I am sure that the sponsors of the “Green New Deal” are genuinely concerned about global warming, but their proposed program looks suspiciously like they are using the threat of warming as a lever to achieve a progressive utopia. What would a program look like if we wanted to seriously address a warming planet without the Utopian goals? Here are some suggestions.

The prediction is that we will get less snow and more rain. Since snow at higher elevations is God’s reservoir, providing us with fresh water in the warm months, the logical response is that we need to be prepared to capture more fresh water with our own reservoirs. More people on earth, combined with less snow at higher elevations, will create a real water crisis if we don’t act soon.

In addition, we need to take advantage of the 2/3 of the earth’s surface covered with salt water. A system of small reservoirs, desalinization plants and solar/wind energy would allow us to make fresh water in a carbon free fashion when the sun is shining or the wind is blowing.

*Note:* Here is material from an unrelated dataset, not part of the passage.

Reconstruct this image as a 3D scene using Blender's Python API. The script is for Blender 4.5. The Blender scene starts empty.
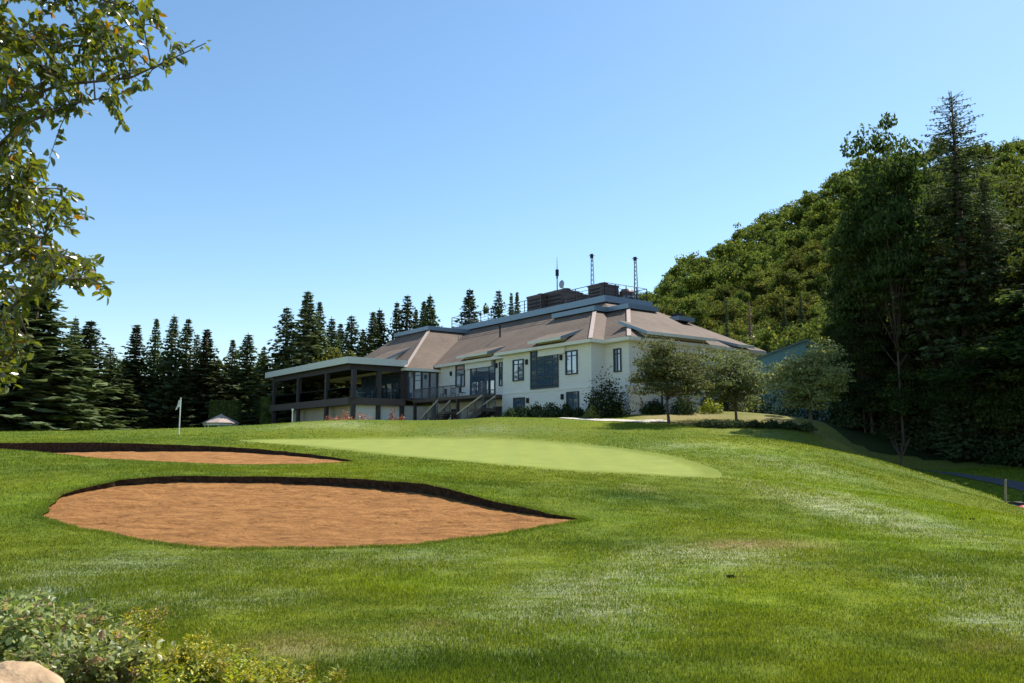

We can generate a lot of power using moving water. We don’t have to dam rivers to generate power. A small percentage of a river can be diverted (with appropriate protection for fish) to run generators. This would be a blast from the past. One of the earliest forms of power generation was the water wheel. The great advantage of this form of generation is that it can be modulated to conform to power demand at no cost whatever.

We need to build nuclear power plants. Hysterical warnings about safety are ill-founded. In the whole history of nuclear power, there have been three serious accidents, all the result of truly obvious blunders. France gets 75% of its power from nuclear with zero problems. We can use current technology to build small and disbursed plants with fail-safe shut down and terrorist protections. We have technology to do safe storage of nuclear waste.

We could develop a product that served as both a skin and solar panel for buildings of all types. In warm climates, that would allow solar power to run HVAC in an efficient fashion. Supply and demand would be almost perfectly correlated.

We must develop better battery technology if solar and wind power are ever going to be significant providers of energy. Demand for power does not coincide with the production of solar or wind power. The government should not get into the battery business, but it could research the physics and chemistry of power storage and make the results available to all.

We need to get serious about carbon sequestration. The same technology that enables drillers to “frack” for natural gas deposits could be used to permanently bury CO2. It might be possible to use some of the extracted gas (a relatively low carbon source of power) to run a plant that sequesters CO2 and use the wells on site to pump the finished product into deep rock layers.

Finally, we are warned that sea levels will rise dramatically as a result of warming. Lots of coastal cities will have to build sea walls. Driving piles and pouring footings now would save a lot of money. Construction of the walls could wait until the sea level actually rises.

I would contend that a calm implementation of some research projects and engineering solutions would do a lot more for the cause than hysterical warnings and political solutions.